_Stated goal_
Copy everything in the data below exactly except the pictures.

_Data lines_

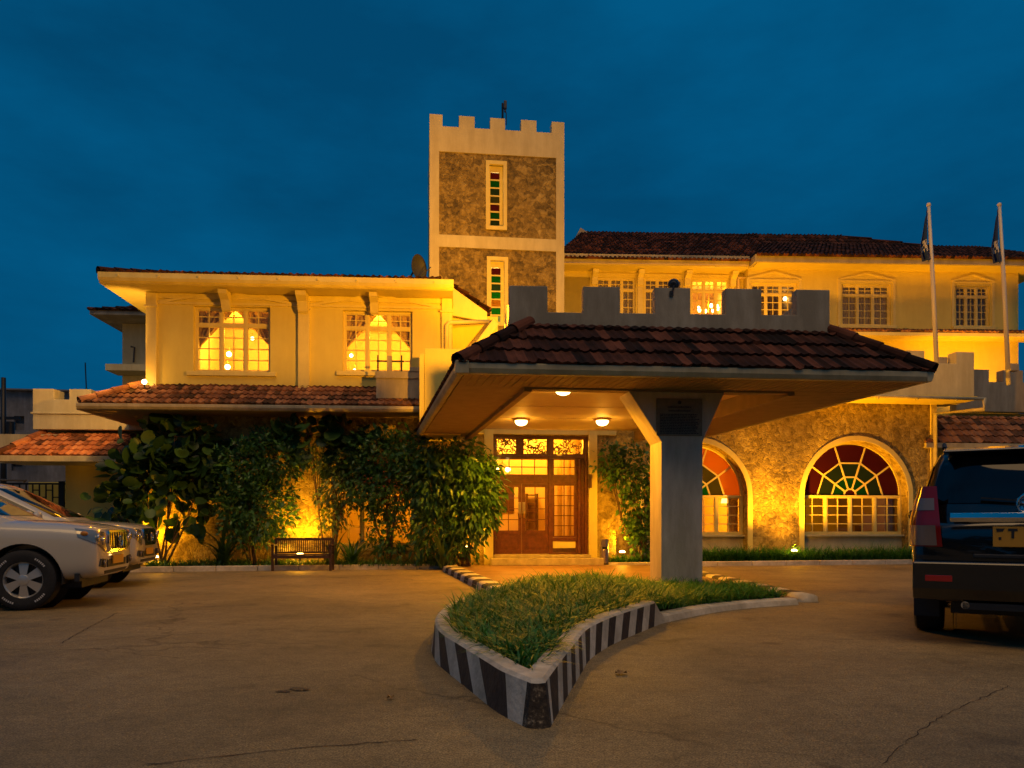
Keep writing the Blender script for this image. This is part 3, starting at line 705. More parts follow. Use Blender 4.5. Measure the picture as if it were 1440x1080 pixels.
# return roof and link wall towards the tower
b = MB(FL); zA, zB = Z(640, 404, 0.9), Z(684, 439, 0.9); xA, xB = X(636, 0.9), X(685, 0.9)
b.plate([(xA, zA), (xB, zB), (xB, zB-0.25), (xA, zA-0.75)], [], 0.9, 1.0); b.build('bargeboard', M['trim'], lw)
tiled('return_roof', [[(xB+0.05, 1.0-0.15, zB+0.06), (xB+0.05, 3.2, zB+0.06), (xA, 3.2, zA+0.06), (xA, 1.0-0.15, zA+0.06)]], M['tiledark'], lw, FL)
b = MB(FL); b.box(xA-0.2, X(700, 1.5), 1.5, 1.7, 0, zB+0.05); b.build('link_wall', M['cream'], lw)
b = MB(FL); b.bar((X(655, 1.0), 1.0, Z(655, 505, 1.0)), (X(692, 1.3), 1.3, Z(692, 455, 1.3)), 0.5, 0.2); b.build('sloping_coping', M['trim'], lw)
b = MB(FL); x0, x1 = X(597, -1.4), X(648, -1.4); b.box(x0, x1, -1.4, 0.4, 3.2, Z(620, 490, -1.4)); b.box(x0-0.12, x0-0.004, -1.44, -1.2, 3.2, Z(620, 498, -1.4)); b.build('end_wall', M['cream'], lw, bevel=0.01)
# low balustrade on the pent roof
b = MB(FL); y = -0.75; x0, x1 = X(529, y), X(591, y); zt = Z(560, 522, y); b.box(x0, x1, y, y+0.14, Z(560, 560, y), zt); b.box(x0-0.02, x1, y-0.03, y-0.002, Z(560, 532, y), Z(560, 529, y))
b.box(X(576, y), x1+0.03, y-0.02, y+0.18, zt+0.002, Z(560, 516, y)); b.box(X(544, y), X(551, y), y+0.02, y+0.12, zt+0.001, Z(560, 500, y)); b.build('balustrade', M['grey'], lw)
b = MB(FL)
for px in (531, 564.5): b.box(X(px, y)-0.018, X(px, y)+0.018, y+0.05, y+0.086, zt, Z(560, 499, y))
b.box(X(529, y), X(568, y), y+0.04, y+0.03, Z(560, 509, y), Z(560, 506.5, y)); b.build('handrail', M['metal'], lw)

# interior lamps upstairs
def room_lamp(fr, px, py, y, label, P, rad=0.07, group='lamps lit inside the rooms'):
    x, z = fr.at(px, py, y)
    F2 = Frame(math.degrees(fr.a), fr.w(x, y, z))
    r_ = root('room_lamp', label, 'lamp', F2, group)
    q = MB(F2); q.ball((0, 0, 0), rad, 8); q.build('bulb', M['bulb'], r_, smooth=True)
    q = MB(F2); q.lathe([(rad*0.6, rad*0.9), (rad*0.3, rad*1.6), (0.012, rad*1.7), (0.012, rad*3)], n=12); q.build('lamp_holder', M['brass'], r_, smooth=True)
    if P: lamp('POINT', F2.w(0, -rad*2.5, 0.0), P, WARM, r_, 0.08)
    return r_
room_lamp(FL, 322, 498, 1.6, 'bright bulb in the middle light of the far left upstairs window', 0, 0.07)
room_lamp(FL, 320, 516, 1.2, 'lower of two bulbs in the far left upstairs window', 0, 0.07)
room_lamp(FL, 355, 476, 2.8, 'small bulb in the right light of the far left upstairs window', 0, 0.05)
room_lamp(FL, 494, 500, 1.6, 'upper bulb in the upstairs window behind the handrail', 0, 0.05)
room_lamp(FL, 499, 521, 1.2, 'lower bulb in the upstairs window behind the handrail', 0, 0.05)
for Wn in (W1, W2): lamp('POINT', FL.w((Wn[0]+Wn[1])/2, 1.7, Wn[3]-.25), 330, (1, .47, .03), lw, .25)
x, z = FL.at(545, 700, 1.5); lamp('POINT', FL.w(x, 1.5, z), 90, AMBER, lw, 0.1)

# satellite dish and the block behind the wing
FD = fpx(62, 590, 22.6)
d = root('satellite_dish', 'dark round satellite dish beside the foot of the tower', 'satellite dish', FD)
zc = FD.Z(590, 376); b = MB(FD); b.lathe([(0.02, 0.16), (0.25, 0.12), (0.36, 0.03), (0.38, 0.0), (0.34, 0.04), (0.2, 0.14), (0.02, 0.2)], (0, 0, zc), 28, 'y'); b.build('reflector', M['dish'], d, smooth=True)
b = MB(FD); b.tube([(0, 0.15, zc), (0.05, 0.35, zc-0.2), (0.05, 0.35, zc-1.6)], 0.03); b.tube([(0, 0.15, zc-0.4), (0, -0.4, zc-0.05)], 0.015); b.build('mast', M['dish'], d)
FB = fpx(4, 190, 27.0)
d = root('rear_block', 'unlit grey white block with small hipped roof behind the left wing', 'building', FB)
Zb, Xb = FB.Z, FB.X
b = MB(FB); b.box(Xb(172), Xb(260), 0, 6, 0, Zb(190, 446)); b.build('wall', M['white'], d)
b = MB(FB); b.box(Xb(148, -1), Xb(240), -1.0, -0.003, Zb(190, 521, -1), Zb(190, 512, -1)); b.build('ledge', M['white'], d)
b = MB(FB); b.box(Xb(126, -1.2), Xb(260), -1.2, 6, Zb(190, 443, -1.2), Zb(190, 437, -1.2)); b.build('eaves', M['grey'], d)
z0 = Zb(190, 437, -1.2)+0.01; xx = Xb(124, -1.25); tiled('roof', [[(xx, -1.25, z0), (Xb(270), -1.25, z0), (Xb(270), 2.5, z0+1.3), (xx+3.6, 2.5, z0+1.3)], [(xx, 6, z0), (xx, -1.25, z0), (xx+3.6, 2.5, z0+1.3), (xx+3.6, 2.6, z0+1.3)]], M['tiledark'], d, FB)
b = MB(FB); b.tube([(Xb(185), -0.05, Zb(190, 488)), (Xb(190), -0.05, Zb(190, 489)), (Xb(188.5), -0.05, Zb(190, 510))], 0.03); b.build('vent_pipe', M['dish'], d)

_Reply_
Keep writing the Blender script for this image. This is part 3, starting at line 705. More parts follow. Use Blender 4.5. Measure the picture as if it were 1440x1080 pixels.
# return roof and link wall towards the tower
b = MB(FL); zA, zB = Z(640, 404, 0.9), Z(684, 439, 0.9); xA, xB = X(636, 0.9), X(685, 0.9)
b.plate([(xA, zA), (xB, zB), (xB, zB-0.25), (xA, zA-0.75)], [], 0.9, 1.0); b.build('bargeboard', M['trim'], lw)
tiled('return_roof', [[(xB+0.05, 1.0-0.15, zB+0.06), (xB+0.05, 3.2, zB+0.06), (xA, 3.2, zA+0.06), (xA, 1.0-0.15, zA+0.06)]], M['tiledark'], lw, FL)
b = MB(FL); b.box(xA-0.2, X(700, 1.5), 1.5, 1.7, 0, zB+0.05); b.build('link_wall', M['cream'], lw)
b = MB(FL); b.bar((X(655, 1.0), 1.0, Z(655, 505, 1.0)), (X(692, 1.3), 1.3, Z(692, 455, 1.3)), 0.5, 0.2); b.build('sloping_coping', M['trim'], lw)
b = MB(FL); x0, x1 = X(597, -1.4), X(648, -1.4); b.box(x0, x1, -1.4, 0.4, 3.2, Z(620, 490, -1.4)); b.box(x0-0.12, x0-0.004, -1.44, -1.2, 3.2, Z(620, 498, -1.4)); b.build('end_wall', M['cream'], lw, bevel=0.01)
# low balustrade on the pent roof
b = MB(FL); y = -0.75; x0, x1 = X(529, y), X(591, y); zt = Z(560, 522, y); b.box(x0, x1, y, y+0.14, Z(560, 560, y), zt); b.box(x0-0.02, x1, y-0.03, y-0.002, Z(560, 532, y), Z(560, 529, y))
b.box(X(576, y), x1+0.03, y-0.02, y+0.18, zt+0.002, Z(560, 516, y)); b.box(X(544, y), X(551, y), y+0.02, y+0.12, zt+0.001, Z(560, 500, y)); b.build('balustrade', M['grey'], lw)
b = MB(FL)
for px in (531, 564.5): b.box(X(px, y)-0.018, X(px, y)+0.018, y+0.05, y+0.086, zt, Z(560, 499, y))
b.box(X(529, y), X(568, y), y+0.04, y+0.03, Z(560, 509, y), Z(560, 506.5, y)); b.build('handrail', M['metal'], lw)

# interior lamps upstairs
def room_lamp(fr, px, py, y, label, P, rad=0.07, group='lamps lit inside the rooms'):
    x, z = fr.at(px, py, y)
    F2 = Frame(math.degrees(fr.a), fr.w(x, y, z))
    r_ = root('room_lamp', label, 'lamp', F2, group)
    q = MB(F2); q.ball((0, 0, 0), rad, 8); q.build('bulb', M['bulb'], r_, smooth=True)
    q = MB(F2); q.lathe([(rad*0.6, rad*0.9), (rad*0.3, rad*1.6), (0.012, rad*1.7), (0.012, rad*3)], n=12); q.build('lamp_holder', M['brass'], r_, smooth=True)
    if P: lamp('POINT', F2.w(0, -rad*2.5, 0.0), P, WARM, r_, 0.08)
    return r_
room_lamp(FL, 322, 498, 1.6, 'bright bulb in the middle light of the far left upstairs window', 0, 0.07)
room_lamp(FL, 320, 516, 1.2, 'lower of two bulbs in the far left upstairs window', 0, 0.07)
room_lamp(FL, 355, 476, 2.8, 'small bulb in the right light of the far left upstairs window', 0, 0.05)
room_lamp(FL, 494, 500, 1.6, 'upper bulb in the upstairs window behind the handrail', 0, 0.05)
room_lamp(FL, 499, 521, 1.2, 'lower bulb in the upstairs window behind the handrail', 0, 0.05)
for Wn in (W1, W2): lamp('POINT', FL.w((Wn[0]+Wn[1])/2, 1.7, Wn[3]-.25), 330, (1, .47, .03), lw, .25)
x, z = FL.at(545, 700, 1.5); lamp('POINT', FL.w(x, 1.5, z), 90, AMBER, lw, 0.1)

# satellite dish and the block behind the wing
FD = fpx(62, 590, 22.6)
d = root('satellite_dish', 'dark round satellite dish beside the foot of the tower', 'satellite dish', FD)
zc = FD.Z(590, 376); b = MB(FD); b.lathe([(0.02, 0.16), (0.25, 0.12), (0.36, 0.03), (0.38, 0.0), (0.34, 0.04), (0.2, 0.14), (0.02, 0.2)], (0, 0, zc), 28, 'y'); b.build('reflector', M['dish'], d, smooth=True)
b = MB(FD); b.tube([(0, 0.15, zc), (0.05, 0.35, zc-0.2), (0.05, 0.35, zc-1.6)], 0.03); b.tube([(0, 0.15, zc-0.4), (0, -0.4, zc-0.05)], 0.015); b.build('mast', M['dish'], d)
FB = fpx(4, 190, 27.0)
d = root('rear_block', 'unlit grey white block with small hipped roof behind the left wing', 'building', FB)
Zb, Xb = FB.Z, FB.X
b = MB(FB); b.box(Xb(172), Xb(260), 0, 6, 0, Zb(190, 446)); b.build('wall', M['white'], d)
b = MB(FB); b.box(Xb(148, -1), Xb(240), -1.0, -0.003, Zb(190, 521, -1), Zb(190, 512, -1)); b.build('ledge', M['white'], d)
b = MB(FB); b.box(Xb(126, -1.2), Xb(260), -1.2, 6, Zb(190, 443, -1.2), Zb(190, 437, -1.2)); b.build('eaves', M['grey'], d)
z0 = Zb(190, 437, -1.2)+0.01; xx = Xb(124, -1.25); tiled('roof', [[(xx, -1.25, z0), (Xb(270), -1.25, z0), (Xb(270), 2.5, z0+1.3), (xx+3.6, 2.5, z0+1.3)], [(xx, 6, z0), (xx, -1.25, z0), (xx+3.6, 2.5, z0+1.3), (xx+3.6, 2.6, z0+1.3)]], M['tiledark'], d, FB)
b = MB(FB); b.tube([(Xb(185), -0.05, Zb(190, 488)), (Xb(190), -0.05, Zb(190, 489)), (Xb(188.5), -0.05, Zb(190, 510))], 0.03); b.build('vent_pipe', M['dish'], d)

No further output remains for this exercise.